Since most of the Judges are ex-DAs, who worked closely with cops throughout their careers and depended on them to reach their present positions, they tend to take the side of law enforcement whenever they have to make a choice. While most Judges will do this, not all will. The prosecution has a weapon to make sure they do. This is called 170.6 affidavit (in the code of Civil Procedure), which allows each side to challenge a Judge on a case for no reason at all. Now, each side gets one of these per case. But stop and think about this. The DA's office is generally the only office prosecuting cases, while there are 2 public defender's offices (in many of the big cities in Cal), as well as a multitude of private lawyers who "papering" a Judge can really hurt their business in the future. So, who do you think has the ability to "paper" a Judge into civil?

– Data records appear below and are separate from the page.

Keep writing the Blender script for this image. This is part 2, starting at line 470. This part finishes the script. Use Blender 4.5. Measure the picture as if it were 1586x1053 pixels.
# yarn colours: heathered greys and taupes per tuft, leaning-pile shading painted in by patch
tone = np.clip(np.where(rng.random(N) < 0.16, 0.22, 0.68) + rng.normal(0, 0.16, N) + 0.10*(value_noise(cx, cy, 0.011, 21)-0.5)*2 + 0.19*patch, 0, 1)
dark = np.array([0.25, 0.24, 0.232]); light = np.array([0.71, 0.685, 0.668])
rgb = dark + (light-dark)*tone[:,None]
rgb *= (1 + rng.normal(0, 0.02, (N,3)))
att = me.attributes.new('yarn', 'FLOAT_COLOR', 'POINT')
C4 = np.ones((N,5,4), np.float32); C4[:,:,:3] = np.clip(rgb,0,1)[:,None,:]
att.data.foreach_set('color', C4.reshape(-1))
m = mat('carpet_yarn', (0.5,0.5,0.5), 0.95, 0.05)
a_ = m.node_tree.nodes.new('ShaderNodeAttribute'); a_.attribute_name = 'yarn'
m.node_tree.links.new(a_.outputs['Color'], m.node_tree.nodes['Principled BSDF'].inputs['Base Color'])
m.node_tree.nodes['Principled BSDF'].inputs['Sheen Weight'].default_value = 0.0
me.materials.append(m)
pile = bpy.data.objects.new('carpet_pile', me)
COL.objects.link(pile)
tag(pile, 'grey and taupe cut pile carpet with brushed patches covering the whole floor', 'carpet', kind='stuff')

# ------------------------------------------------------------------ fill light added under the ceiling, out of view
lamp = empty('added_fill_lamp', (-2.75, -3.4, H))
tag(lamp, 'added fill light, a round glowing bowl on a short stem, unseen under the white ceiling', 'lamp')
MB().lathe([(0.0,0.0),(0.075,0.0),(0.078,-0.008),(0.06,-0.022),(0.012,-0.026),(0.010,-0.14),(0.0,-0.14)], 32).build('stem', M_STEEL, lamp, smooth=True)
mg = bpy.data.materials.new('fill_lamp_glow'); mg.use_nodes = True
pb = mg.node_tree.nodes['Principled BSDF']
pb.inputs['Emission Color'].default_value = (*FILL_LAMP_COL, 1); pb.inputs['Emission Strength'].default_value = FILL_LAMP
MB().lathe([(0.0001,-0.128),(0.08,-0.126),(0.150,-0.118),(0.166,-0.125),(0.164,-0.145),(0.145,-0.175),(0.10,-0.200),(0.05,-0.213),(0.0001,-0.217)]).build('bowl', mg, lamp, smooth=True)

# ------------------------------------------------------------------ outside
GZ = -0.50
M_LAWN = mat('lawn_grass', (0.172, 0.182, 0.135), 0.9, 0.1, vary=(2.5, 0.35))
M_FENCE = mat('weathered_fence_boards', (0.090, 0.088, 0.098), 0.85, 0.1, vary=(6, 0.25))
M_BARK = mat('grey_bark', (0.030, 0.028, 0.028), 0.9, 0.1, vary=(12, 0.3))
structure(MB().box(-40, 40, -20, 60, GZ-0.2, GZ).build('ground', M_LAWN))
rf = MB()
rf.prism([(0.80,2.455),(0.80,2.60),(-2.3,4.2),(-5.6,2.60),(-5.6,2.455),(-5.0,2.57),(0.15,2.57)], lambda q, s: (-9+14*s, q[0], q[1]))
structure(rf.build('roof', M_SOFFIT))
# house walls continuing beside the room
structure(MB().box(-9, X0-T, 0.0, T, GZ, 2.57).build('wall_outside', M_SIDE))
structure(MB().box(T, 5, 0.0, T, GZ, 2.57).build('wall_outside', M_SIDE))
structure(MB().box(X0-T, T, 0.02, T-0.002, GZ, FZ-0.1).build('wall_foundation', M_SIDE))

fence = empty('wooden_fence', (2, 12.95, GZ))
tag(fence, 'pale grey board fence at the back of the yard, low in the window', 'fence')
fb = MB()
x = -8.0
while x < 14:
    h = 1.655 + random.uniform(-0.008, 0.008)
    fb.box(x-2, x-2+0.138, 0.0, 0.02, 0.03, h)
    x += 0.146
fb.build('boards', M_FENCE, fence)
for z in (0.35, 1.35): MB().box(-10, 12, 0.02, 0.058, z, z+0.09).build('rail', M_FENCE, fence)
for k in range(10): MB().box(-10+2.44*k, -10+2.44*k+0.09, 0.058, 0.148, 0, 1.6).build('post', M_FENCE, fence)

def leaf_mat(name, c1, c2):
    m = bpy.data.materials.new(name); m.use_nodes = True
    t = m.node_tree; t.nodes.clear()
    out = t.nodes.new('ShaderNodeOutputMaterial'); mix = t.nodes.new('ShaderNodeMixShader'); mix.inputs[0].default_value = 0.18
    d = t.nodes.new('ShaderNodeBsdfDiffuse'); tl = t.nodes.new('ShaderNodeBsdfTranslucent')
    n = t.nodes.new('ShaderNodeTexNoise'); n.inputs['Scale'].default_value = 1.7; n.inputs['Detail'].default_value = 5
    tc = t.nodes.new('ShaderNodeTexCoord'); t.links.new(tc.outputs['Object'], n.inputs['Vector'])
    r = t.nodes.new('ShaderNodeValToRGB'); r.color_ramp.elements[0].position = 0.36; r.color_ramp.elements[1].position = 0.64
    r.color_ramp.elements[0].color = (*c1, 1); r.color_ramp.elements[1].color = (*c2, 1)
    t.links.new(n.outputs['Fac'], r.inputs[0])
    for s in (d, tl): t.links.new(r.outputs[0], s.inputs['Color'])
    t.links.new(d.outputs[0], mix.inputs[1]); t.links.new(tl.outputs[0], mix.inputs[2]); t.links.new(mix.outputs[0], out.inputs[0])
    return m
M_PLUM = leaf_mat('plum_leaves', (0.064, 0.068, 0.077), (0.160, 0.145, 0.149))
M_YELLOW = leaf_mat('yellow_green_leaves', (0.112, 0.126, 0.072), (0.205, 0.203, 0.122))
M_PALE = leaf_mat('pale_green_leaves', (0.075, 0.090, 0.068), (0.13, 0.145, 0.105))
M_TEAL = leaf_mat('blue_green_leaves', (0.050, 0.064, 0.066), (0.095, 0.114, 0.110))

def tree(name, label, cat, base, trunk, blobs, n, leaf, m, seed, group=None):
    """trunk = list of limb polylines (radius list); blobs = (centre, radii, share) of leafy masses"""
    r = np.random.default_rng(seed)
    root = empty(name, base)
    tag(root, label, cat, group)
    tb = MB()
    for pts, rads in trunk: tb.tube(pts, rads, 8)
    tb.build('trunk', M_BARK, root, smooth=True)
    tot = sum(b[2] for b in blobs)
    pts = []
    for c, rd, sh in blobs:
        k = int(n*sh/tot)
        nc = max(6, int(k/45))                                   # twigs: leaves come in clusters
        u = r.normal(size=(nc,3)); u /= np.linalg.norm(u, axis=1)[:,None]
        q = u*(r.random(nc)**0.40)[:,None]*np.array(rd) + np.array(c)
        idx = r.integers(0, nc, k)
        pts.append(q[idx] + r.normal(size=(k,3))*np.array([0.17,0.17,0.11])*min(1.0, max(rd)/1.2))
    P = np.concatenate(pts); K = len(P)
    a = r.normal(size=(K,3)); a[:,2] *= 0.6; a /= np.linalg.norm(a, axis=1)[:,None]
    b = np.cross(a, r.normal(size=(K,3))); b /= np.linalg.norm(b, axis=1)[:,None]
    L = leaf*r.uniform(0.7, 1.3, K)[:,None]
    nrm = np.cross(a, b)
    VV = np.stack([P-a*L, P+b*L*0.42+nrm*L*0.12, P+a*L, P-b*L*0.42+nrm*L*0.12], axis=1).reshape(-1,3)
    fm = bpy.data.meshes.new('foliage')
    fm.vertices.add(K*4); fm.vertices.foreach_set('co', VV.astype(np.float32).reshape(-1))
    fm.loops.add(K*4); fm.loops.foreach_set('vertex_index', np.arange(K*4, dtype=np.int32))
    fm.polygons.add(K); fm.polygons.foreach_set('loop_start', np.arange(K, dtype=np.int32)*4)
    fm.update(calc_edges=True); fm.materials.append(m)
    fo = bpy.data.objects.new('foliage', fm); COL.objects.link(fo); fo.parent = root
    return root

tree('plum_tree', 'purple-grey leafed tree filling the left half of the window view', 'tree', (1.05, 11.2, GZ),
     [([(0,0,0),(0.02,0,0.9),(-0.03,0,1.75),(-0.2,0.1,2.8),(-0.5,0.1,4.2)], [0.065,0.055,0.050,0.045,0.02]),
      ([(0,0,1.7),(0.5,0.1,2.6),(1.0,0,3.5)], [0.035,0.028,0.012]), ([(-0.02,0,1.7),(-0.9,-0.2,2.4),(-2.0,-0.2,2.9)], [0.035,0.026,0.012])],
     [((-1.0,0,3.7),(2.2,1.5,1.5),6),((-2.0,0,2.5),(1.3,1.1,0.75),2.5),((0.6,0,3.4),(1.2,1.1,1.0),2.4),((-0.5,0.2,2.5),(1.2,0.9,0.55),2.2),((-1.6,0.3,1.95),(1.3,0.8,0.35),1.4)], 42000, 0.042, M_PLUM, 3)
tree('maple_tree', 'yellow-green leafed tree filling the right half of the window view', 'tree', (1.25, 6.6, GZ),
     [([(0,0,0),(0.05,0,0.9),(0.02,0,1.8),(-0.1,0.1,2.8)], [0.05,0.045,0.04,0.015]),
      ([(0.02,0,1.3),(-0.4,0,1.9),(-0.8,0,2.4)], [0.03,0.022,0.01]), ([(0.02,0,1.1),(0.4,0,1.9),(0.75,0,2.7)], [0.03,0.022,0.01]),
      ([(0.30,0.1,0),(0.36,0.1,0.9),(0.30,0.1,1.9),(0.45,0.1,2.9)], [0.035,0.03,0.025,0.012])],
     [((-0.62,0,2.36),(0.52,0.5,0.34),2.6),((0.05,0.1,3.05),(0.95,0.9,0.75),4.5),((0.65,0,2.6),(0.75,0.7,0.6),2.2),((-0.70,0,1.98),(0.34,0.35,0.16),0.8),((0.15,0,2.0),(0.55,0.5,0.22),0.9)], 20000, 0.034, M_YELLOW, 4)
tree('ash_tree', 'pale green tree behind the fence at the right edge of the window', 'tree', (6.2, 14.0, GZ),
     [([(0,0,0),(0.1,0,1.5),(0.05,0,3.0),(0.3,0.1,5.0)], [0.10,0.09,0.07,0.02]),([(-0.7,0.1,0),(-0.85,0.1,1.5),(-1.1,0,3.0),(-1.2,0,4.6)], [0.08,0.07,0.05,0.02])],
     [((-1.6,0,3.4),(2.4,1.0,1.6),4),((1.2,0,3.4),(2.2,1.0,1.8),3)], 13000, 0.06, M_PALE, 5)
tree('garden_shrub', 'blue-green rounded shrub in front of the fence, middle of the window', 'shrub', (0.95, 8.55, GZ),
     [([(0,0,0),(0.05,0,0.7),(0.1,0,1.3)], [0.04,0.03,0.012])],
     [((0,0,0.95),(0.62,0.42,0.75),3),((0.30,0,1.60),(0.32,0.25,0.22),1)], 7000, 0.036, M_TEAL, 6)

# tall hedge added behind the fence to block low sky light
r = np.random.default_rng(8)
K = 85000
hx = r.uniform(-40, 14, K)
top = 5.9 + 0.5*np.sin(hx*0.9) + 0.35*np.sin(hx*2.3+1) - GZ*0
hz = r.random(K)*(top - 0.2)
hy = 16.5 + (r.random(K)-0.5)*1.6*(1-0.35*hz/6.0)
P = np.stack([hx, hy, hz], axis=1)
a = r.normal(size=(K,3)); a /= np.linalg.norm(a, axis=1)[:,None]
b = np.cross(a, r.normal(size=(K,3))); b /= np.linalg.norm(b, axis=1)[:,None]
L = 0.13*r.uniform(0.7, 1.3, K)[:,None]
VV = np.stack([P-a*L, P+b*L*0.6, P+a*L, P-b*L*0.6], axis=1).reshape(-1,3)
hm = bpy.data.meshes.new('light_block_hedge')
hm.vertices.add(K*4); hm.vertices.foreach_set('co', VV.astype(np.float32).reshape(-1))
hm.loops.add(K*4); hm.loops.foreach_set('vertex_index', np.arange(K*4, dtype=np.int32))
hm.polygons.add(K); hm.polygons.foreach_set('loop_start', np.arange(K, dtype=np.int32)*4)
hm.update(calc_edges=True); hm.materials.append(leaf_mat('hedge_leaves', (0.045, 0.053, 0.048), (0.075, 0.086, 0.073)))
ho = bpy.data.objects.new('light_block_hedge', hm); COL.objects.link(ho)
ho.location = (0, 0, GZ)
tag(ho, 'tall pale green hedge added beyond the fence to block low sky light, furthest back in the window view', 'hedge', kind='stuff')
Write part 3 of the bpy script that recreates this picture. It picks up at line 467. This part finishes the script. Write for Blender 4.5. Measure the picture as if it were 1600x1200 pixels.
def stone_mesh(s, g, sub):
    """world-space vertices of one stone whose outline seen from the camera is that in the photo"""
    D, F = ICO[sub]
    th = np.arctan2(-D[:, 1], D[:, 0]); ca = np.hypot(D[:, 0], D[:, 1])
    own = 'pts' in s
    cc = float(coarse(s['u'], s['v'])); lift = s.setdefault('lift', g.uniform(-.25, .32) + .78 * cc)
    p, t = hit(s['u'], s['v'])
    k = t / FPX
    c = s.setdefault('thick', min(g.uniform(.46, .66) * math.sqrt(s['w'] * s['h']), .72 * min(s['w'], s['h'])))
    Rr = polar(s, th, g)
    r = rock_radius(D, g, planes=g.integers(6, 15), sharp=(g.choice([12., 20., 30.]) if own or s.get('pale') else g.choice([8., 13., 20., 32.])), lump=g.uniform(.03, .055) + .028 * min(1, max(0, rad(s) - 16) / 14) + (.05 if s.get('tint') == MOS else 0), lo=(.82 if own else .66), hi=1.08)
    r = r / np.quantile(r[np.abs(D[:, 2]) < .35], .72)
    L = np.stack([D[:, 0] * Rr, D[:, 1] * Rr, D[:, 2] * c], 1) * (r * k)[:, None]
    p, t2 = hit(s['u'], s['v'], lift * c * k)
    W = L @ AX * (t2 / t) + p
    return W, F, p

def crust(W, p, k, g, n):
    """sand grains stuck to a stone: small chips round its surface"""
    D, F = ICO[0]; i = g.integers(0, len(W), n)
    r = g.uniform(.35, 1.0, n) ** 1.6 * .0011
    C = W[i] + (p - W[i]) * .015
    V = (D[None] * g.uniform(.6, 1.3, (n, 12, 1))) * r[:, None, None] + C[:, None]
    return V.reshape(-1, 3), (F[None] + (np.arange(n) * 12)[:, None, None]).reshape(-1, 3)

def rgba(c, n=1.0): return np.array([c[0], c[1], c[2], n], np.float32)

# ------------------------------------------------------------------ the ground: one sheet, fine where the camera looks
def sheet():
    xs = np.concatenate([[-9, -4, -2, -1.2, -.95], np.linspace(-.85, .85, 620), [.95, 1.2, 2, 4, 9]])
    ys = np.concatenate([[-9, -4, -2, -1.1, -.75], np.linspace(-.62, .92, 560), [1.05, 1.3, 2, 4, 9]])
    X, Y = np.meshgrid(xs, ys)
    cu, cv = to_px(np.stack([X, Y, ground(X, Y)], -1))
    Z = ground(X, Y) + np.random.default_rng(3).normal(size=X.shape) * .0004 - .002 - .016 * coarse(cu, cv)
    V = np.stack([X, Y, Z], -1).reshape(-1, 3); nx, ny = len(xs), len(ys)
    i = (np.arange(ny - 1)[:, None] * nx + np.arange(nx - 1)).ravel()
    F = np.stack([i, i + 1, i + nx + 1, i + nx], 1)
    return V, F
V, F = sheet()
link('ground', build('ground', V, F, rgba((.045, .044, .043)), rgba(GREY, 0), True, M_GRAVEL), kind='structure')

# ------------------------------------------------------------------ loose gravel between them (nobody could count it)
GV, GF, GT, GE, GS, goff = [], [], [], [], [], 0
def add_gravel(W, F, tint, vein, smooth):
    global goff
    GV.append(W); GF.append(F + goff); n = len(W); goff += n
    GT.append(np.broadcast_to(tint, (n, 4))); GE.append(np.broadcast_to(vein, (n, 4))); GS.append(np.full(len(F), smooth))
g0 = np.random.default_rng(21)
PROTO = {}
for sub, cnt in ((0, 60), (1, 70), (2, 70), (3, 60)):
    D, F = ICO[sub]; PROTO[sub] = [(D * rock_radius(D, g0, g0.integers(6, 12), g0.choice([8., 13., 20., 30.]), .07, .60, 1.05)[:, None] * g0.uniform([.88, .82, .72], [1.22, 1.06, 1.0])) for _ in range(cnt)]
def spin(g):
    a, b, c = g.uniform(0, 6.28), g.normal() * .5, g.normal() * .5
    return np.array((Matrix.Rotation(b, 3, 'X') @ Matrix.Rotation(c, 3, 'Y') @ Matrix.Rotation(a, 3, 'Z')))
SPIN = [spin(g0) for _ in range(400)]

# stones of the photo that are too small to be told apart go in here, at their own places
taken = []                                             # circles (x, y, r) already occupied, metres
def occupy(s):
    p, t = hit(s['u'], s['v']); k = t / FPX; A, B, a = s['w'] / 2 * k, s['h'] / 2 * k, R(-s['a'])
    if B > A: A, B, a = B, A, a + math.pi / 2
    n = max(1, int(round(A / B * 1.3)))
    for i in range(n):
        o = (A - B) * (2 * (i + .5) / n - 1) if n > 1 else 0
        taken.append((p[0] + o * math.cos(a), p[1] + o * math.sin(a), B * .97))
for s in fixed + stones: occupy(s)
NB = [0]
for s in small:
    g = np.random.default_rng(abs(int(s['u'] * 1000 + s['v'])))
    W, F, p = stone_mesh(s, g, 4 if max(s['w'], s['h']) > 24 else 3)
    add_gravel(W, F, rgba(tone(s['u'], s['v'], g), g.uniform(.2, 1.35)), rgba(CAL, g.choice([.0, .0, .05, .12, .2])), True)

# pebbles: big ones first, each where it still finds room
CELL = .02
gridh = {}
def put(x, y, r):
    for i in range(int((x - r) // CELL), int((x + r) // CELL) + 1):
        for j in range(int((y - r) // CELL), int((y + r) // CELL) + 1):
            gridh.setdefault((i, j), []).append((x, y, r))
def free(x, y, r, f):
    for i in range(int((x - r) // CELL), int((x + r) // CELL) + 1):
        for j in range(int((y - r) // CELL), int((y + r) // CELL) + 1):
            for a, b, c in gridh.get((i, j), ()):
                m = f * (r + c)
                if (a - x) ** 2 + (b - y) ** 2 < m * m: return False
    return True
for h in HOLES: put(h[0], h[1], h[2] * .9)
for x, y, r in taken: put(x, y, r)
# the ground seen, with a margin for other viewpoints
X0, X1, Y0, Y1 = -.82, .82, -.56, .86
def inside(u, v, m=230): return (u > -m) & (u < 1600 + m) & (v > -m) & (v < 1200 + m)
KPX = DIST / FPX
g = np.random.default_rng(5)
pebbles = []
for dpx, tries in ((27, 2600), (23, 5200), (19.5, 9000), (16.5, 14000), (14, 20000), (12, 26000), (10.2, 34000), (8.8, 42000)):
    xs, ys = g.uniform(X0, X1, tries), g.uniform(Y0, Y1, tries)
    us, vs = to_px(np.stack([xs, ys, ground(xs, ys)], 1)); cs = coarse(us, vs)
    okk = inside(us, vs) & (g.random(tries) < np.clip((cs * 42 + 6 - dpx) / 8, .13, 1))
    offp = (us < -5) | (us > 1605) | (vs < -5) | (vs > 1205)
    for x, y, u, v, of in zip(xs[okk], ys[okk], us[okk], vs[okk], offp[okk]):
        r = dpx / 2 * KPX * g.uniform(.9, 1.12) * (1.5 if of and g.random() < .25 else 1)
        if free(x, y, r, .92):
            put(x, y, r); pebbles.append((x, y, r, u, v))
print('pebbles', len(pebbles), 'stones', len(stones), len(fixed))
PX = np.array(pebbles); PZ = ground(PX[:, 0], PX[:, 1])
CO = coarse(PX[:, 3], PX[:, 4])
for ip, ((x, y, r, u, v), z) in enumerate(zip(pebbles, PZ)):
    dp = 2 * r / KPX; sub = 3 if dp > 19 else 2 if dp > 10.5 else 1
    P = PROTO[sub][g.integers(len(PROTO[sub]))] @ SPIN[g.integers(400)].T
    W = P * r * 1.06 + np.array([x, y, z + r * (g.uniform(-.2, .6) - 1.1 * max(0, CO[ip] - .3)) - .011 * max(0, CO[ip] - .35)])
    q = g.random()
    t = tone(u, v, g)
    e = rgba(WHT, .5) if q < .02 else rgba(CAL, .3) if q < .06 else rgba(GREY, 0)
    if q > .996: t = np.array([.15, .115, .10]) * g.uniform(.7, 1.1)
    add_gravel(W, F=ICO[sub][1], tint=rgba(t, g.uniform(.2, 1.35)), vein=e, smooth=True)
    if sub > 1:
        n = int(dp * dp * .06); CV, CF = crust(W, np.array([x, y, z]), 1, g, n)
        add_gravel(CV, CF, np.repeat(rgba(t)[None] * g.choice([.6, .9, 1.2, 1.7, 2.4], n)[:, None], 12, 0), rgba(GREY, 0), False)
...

If you think that the defense can do it well, consider one situation in the main courthouse in a large Californian city. There is one Judge there that both public defender's offices paper regularly, and have been for several years. And yet, he stays there taking private counsel cases, pro pers (people who represent themselves), and overflow cases where other Judges have been papered. If the DA's office papered him, he'd be in civil before he'd had a chance to read up on his civil law (which he'd probably know little about, since he's practiced criminal law most of his life). Yet, papered by the defense, he remains at the main courthouse ready to wreak havoc on any defendant who appears before him, unbothered by the fact that just about every lawyer who knows the first thing about criminal law thinks his abilities fall somewhere below a first year law student's abilities, to say nothing of his fairness.

The message to Judges is clear - your career can be ruined by the police and prosecution, don't mess with them. The higher courts have given them a green light, the other Judges give them a green light, and the people who really control the courts, the prosecution, have given them a green light (in fact, they really hold all of the traffic signs for the judiciary to follow).

Result - California Courts have gone from one of the most respected and cited courts in the nation, to a joke that gets overturned in just about every situation possible by Federal Courts. But, the Federal Courts can only take a very small number of cases, so a very large number of people sit for increasingly long periods of time in prison after having their cases completely bungled by the DAs behind counsel table, and the DAs on the bench, the supposed "check" on the "real" DAs.